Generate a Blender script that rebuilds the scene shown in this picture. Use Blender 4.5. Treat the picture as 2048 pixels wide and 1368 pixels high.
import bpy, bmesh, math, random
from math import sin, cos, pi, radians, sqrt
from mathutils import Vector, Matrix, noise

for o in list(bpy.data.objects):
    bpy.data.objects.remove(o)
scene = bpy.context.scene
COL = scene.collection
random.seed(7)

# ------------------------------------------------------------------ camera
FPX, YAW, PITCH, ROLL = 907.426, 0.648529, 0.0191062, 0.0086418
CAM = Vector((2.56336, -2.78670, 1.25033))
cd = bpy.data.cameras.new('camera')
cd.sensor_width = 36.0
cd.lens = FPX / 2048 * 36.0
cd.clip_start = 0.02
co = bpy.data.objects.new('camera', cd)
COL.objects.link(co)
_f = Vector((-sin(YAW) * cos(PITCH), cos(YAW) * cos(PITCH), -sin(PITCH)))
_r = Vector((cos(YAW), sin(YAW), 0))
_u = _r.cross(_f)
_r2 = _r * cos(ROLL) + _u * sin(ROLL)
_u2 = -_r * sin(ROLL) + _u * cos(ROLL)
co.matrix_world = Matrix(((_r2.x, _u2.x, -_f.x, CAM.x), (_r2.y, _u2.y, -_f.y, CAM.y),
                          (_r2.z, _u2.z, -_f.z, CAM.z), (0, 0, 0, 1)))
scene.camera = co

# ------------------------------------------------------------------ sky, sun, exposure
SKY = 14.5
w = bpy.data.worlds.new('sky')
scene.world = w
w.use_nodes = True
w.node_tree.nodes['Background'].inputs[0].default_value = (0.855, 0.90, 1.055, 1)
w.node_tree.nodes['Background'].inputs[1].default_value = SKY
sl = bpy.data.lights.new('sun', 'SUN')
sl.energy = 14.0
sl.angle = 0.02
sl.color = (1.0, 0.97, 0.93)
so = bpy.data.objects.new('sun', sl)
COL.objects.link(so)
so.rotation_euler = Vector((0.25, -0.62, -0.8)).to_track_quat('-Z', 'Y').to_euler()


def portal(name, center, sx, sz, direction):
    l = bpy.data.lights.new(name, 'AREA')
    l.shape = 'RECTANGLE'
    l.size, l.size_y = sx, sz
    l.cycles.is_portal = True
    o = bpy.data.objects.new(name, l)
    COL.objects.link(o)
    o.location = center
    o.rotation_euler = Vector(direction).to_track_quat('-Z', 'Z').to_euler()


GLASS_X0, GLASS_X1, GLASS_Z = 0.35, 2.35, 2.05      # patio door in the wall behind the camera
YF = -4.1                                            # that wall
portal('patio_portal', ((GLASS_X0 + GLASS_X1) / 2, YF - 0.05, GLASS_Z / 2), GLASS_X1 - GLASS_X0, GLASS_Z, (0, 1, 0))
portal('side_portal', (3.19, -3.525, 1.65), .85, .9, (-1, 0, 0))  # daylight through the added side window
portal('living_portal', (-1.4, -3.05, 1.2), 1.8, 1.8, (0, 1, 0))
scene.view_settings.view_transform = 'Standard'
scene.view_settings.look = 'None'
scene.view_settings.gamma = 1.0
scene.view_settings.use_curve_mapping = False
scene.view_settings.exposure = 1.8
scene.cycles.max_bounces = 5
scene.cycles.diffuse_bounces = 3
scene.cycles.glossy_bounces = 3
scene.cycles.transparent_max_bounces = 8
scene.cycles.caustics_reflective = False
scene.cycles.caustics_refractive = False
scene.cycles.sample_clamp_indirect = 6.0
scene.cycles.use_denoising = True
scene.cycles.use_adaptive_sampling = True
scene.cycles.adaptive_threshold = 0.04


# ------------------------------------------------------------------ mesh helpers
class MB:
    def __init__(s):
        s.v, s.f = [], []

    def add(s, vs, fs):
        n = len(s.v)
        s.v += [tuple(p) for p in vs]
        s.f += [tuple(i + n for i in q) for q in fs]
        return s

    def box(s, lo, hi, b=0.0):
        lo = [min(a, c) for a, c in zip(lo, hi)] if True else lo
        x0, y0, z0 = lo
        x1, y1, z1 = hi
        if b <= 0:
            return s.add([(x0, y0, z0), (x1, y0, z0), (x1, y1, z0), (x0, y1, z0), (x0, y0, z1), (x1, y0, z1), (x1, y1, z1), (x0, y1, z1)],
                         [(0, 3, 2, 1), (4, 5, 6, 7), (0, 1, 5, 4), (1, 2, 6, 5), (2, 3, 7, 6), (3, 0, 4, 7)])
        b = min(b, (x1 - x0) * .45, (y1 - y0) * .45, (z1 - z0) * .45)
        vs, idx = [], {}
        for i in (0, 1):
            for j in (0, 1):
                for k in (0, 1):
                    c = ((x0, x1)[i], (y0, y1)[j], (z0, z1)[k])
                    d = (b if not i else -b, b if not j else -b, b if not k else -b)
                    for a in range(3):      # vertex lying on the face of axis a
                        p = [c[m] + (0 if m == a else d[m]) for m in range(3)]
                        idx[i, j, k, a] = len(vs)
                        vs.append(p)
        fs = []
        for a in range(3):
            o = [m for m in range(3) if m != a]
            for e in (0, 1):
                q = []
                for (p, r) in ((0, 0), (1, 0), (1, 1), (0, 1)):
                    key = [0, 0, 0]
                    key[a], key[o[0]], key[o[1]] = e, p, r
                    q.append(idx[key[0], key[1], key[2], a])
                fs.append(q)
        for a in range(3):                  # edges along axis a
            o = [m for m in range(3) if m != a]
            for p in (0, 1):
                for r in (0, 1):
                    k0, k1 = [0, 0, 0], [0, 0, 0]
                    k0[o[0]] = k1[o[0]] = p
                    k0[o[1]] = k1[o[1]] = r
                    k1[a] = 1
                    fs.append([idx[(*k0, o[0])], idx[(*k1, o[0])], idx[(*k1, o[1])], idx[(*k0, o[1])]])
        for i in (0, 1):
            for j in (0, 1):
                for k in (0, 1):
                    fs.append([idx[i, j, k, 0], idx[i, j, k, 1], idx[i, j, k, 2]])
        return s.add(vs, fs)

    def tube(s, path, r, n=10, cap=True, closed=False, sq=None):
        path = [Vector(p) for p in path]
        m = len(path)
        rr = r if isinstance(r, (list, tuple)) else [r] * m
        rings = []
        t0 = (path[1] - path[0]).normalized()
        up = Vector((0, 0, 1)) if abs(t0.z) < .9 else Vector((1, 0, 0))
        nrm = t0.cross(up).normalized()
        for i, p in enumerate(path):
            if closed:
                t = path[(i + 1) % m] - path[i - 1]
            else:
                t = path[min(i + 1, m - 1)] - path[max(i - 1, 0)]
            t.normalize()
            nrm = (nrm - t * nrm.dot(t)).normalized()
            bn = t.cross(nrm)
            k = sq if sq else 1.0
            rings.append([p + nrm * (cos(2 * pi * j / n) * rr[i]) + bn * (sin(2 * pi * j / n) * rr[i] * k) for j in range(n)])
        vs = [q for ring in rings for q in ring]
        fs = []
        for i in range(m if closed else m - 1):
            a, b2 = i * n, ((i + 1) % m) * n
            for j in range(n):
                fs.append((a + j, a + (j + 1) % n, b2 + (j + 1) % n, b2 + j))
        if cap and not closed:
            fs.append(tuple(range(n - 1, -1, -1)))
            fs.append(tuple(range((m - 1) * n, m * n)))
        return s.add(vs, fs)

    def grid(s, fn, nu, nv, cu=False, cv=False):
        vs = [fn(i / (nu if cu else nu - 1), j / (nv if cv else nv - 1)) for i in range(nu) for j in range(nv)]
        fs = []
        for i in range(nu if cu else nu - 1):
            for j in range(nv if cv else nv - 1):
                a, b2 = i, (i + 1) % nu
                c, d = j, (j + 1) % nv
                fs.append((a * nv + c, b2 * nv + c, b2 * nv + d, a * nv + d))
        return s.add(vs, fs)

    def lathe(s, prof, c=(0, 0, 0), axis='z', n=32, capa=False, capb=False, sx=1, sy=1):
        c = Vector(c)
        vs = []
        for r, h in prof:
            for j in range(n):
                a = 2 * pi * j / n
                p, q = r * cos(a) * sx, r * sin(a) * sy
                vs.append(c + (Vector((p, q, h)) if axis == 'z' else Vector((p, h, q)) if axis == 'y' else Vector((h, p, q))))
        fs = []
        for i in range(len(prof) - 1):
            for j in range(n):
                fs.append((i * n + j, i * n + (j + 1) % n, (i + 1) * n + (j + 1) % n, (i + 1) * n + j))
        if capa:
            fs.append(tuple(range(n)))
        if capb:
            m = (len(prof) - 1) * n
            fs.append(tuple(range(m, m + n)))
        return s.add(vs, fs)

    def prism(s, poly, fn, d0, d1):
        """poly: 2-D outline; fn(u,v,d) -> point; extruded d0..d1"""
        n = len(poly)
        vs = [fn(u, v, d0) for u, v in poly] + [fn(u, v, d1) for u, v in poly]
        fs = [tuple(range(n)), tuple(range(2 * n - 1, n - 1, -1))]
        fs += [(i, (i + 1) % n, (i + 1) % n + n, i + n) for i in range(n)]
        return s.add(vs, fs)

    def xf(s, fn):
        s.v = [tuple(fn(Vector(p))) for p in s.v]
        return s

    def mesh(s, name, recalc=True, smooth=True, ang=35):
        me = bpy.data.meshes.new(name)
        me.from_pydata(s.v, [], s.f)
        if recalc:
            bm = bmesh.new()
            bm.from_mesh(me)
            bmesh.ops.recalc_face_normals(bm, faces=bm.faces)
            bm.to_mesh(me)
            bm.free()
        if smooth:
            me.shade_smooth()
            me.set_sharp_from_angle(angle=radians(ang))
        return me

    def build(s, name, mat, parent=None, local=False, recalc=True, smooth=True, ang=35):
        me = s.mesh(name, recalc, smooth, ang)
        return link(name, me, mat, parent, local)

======

• [PROBLEM DETAILS]: Write out, unaltered, the lines from the opening of the listing through the line that includes "scene.camera = co".

• [SOLUTION]:
Generate a Blender script that rebuilds the scene shown in this picture. Use Blender 4.5. Treat the picture as 2048 pixels wide and 1368 pixels high.
import bpy, bmesh, math, random
from math import sin, cos, pi, radians, sqrt
from mathutils import Vector, Matrix, noise

for o in list(bpy.data.objects):
    bpy.data.objects.remove(o)
scene = bpy.context.scene
COL = scene.collection
random.seed(7)

# ------------------------------------------------------------------ camera
FPX, YAW, PITCH, ROLL = 907.426, 0.648529, 0.0191062, 0.0086418
CAM = Vector((2.56336, -2.78670, 1.25033))
cd = bpy.data.cameras.new('camera')
cd.sensor_width = 36.0
cd.lens = FPX / 2048 * 36.0
cd.clip_start = 0.02
co = bpy.data.objects.new('camera', cd)
COL.objects.link(co)
_f = Vector((-sin(YAW) * cos(PITCH), cos(YAW) * cos(PITCH), -sin(PITCH)))
_r = Vector((cos(YAW), sin(YAW), 0))
_u = _r.cross(_f)
_r2 = _r * cos(ROLL) + _u * sin(ROLL)
_u2 = -_r * sin(ROLL) + _u * cos(ROLL)
co.matrix_world = Matrix(((_r2.x, _u2.x, -_f.x, CAM.x), (_r2.y, _u2.y, -_f.y, CAM.y),
                          (_r2.z, _u2.z, -_f.z, CAM.z), (0, 0, 0, 1)))
scene.camera = co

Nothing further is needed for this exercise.